東京水
「水道はまずい」という迷信
「東京水」というペットボトルがあるのをご存知だろうか。500ml100円で売られている。中身は水道水で、今、国際的に人気商品である。「エッ!」と驚く人も多いだろう。
蛇口から出る水道水をそのまま飲めることでは日本は稀有の国かも知れない。それでも、水源となる都市近郊を流れる川の汚染で都会の水はまずくなった。琵琶湖の下流域や淀川を水源としている大阪、汚染の著しい霞ヶ浦を水源としている茨城県などが代表的例であろう。これらの水は浄水器なしでは口にできない。東京圏を水源的に見れば、多摩川水系を水源としている多摩地方は水がきれいで、利根水系はかなり汚れている。
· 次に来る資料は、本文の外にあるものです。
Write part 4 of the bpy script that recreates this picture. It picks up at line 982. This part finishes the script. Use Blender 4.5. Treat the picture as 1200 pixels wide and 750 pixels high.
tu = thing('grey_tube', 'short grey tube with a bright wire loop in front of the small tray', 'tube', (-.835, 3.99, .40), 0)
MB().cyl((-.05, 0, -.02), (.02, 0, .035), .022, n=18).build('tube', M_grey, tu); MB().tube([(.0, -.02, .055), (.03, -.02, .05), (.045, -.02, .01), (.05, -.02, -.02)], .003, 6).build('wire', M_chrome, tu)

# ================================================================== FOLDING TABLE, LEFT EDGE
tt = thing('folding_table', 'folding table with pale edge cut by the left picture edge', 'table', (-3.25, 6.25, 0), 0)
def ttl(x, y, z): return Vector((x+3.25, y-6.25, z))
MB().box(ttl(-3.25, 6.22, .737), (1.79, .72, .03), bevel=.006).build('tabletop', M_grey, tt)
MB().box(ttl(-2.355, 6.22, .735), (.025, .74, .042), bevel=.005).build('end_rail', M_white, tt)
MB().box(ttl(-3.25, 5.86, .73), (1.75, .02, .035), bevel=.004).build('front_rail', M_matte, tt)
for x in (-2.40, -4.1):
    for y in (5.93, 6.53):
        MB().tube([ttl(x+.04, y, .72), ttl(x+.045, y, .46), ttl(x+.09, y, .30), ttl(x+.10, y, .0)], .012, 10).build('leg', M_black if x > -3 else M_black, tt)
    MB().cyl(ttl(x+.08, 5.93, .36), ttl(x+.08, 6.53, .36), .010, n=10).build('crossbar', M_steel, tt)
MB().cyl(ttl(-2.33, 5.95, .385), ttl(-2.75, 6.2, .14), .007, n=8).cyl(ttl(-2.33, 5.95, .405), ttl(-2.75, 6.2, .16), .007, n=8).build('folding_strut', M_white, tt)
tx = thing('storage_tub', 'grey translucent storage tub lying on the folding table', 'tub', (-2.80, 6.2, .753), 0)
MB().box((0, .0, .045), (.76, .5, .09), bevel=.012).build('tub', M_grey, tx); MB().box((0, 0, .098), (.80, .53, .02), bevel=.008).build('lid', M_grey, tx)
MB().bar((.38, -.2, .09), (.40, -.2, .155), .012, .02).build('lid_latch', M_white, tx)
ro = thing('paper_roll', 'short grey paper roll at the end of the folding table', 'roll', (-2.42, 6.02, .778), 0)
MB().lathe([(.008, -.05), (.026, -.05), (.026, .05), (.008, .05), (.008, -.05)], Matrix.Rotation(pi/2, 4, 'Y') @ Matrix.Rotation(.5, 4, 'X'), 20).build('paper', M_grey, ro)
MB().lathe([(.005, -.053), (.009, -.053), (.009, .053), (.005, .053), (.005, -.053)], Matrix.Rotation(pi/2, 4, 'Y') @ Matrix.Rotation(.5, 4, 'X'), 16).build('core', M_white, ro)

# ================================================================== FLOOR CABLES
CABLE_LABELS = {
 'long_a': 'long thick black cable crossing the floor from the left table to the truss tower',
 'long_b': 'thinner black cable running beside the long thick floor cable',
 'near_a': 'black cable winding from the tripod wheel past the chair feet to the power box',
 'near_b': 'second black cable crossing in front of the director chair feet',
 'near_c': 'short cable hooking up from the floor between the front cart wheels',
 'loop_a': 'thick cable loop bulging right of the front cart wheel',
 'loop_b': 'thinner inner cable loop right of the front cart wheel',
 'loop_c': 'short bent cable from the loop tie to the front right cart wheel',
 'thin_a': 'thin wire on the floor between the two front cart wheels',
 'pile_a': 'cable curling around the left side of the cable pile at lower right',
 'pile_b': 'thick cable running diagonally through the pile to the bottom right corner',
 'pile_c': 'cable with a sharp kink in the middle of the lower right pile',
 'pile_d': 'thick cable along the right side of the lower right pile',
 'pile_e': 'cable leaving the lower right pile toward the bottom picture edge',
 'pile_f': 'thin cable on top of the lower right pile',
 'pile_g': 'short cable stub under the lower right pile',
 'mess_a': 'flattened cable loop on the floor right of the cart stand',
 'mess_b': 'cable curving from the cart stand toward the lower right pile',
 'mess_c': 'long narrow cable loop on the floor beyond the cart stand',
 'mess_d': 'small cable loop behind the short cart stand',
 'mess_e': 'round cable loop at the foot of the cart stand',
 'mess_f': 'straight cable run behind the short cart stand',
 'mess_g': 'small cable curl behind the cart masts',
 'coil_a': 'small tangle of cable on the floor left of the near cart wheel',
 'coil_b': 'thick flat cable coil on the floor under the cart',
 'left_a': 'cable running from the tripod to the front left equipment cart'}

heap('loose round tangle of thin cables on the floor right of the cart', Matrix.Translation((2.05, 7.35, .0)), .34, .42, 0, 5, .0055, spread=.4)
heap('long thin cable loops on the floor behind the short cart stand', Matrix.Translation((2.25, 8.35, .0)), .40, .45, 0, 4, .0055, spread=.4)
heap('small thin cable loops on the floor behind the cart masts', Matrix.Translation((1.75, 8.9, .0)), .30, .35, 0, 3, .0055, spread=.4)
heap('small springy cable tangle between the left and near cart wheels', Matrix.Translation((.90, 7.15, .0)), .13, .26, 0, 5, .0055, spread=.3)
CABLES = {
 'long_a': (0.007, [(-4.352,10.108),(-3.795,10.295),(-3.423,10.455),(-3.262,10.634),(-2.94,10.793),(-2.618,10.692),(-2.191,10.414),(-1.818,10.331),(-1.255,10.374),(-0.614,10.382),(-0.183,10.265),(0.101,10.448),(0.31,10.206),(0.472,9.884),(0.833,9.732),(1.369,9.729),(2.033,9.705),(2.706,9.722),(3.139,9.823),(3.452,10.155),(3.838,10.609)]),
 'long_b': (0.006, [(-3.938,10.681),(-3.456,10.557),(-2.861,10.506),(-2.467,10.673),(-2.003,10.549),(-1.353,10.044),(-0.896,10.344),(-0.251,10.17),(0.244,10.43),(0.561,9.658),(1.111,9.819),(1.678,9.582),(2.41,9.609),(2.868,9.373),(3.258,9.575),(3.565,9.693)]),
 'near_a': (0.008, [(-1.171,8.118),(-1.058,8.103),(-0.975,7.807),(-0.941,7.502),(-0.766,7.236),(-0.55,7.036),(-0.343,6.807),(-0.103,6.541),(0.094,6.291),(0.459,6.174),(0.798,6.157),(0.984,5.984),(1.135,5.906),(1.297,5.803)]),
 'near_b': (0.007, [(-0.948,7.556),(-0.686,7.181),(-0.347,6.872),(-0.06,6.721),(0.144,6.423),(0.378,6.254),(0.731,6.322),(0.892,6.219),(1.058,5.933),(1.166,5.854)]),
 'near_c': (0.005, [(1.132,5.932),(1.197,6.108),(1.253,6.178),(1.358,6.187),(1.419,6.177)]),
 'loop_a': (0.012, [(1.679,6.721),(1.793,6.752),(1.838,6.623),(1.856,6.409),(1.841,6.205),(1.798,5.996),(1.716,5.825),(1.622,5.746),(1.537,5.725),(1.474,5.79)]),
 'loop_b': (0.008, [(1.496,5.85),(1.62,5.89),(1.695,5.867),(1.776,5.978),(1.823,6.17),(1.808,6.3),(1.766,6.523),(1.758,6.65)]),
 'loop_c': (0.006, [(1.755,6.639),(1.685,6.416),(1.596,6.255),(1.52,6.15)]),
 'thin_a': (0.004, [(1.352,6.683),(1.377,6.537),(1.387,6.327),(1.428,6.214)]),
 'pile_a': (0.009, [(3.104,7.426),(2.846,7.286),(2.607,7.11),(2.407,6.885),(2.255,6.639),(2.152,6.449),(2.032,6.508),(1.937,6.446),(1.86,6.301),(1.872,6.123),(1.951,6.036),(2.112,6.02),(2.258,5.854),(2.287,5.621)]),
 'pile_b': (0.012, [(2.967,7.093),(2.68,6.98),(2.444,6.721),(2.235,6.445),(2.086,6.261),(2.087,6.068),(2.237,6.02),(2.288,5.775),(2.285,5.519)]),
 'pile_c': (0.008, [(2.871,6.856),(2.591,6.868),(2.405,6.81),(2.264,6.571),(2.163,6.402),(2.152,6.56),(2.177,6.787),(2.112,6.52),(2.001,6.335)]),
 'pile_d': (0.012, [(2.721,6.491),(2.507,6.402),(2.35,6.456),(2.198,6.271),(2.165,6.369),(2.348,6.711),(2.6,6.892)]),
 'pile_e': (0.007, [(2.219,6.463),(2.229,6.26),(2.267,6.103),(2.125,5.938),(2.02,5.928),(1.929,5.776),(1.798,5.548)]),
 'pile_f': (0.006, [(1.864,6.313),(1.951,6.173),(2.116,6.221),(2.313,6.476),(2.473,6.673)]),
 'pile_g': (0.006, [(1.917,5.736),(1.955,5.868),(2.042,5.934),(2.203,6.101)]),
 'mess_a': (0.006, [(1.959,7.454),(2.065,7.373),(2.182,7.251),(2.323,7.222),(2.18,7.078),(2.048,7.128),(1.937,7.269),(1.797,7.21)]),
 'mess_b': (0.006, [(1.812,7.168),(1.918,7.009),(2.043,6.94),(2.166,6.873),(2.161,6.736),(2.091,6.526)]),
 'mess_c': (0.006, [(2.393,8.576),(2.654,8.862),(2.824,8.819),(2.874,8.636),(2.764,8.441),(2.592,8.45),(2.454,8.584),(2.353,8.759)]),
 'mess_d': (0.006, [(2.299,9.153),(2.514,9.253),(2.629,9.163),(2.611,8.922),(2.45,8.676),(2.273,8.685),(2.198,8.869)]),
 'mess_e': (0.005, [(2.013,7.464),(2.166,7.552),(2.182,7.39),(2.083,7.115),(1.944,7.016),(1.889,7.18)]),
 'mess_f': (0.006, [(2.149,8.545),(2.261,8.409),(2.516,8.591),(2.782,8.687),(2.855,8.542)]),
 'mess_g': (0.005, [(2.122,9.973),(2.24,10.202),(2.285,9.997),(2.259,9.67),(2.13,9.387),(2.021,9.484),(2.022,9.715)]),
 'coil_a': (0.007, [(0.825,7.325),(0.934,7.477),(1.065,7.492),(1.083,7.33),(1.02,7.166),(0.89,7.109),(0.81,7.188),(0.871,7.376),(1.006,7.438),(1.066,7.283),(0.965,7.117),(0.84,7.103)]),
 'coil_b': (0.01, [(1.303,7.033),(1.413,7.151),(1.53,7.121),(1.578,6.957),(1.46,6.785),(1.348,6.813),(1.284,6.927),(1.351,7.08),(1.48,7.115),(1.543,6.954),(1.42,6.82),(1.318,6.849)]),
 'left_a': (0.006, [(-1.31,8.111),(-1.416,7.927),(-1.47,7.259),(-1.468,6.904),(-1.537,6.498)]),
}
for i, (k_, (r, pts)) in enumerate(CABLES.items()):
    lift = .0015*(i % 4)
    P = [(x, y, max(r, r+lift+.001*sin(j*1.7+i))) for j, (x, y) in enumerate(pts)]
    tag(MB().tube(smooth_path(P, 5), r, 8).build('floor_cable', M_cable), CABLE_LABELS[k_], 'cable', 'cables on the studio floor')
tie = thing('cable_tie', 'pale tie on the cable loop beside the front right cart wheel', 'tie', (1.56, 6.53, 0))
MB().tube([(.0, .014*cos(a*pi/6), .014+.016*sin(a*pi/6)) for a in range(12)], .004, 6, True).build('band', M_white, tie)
水源の大きな1つである中流域の利根大堰の水源水を見ると、ドロドロで「こんな水を飲んでいるのか」と思うとゾッとする。ただし、東京都水道局は現在、利根水系と多摩川水系の浄水場をつないでミックスさせているので、地域ごとに水質の差はあまりなくなっている。
高度処理して美味くなった
「水道水がまずい」との汚名返上のため、東京都は高度処理をするようになった。これまで行っていた普通の浄水処理の後、オゾンで除菌、さらに活性バクテリアによってカルキ臭などをなくした上、もう一度活性炭処理して付着したバクテリアを除去するなどの高度浄水処理施設を増やしている。市販のペットボトルと東京都の水道水を目隠しして飲ませたところ、大部分の人が「東京水」の方が美味しいと言っている。それなのに、浄水器が売れているのは、「水道水はまずい」という迷信の乗せられた人が多いことをいいことに浄水器を売りたいメーカーのプロパガンダに乗せられているからだろう。もし、疑うなら、誰かに目隠ししてもらって飲み比べたらいい。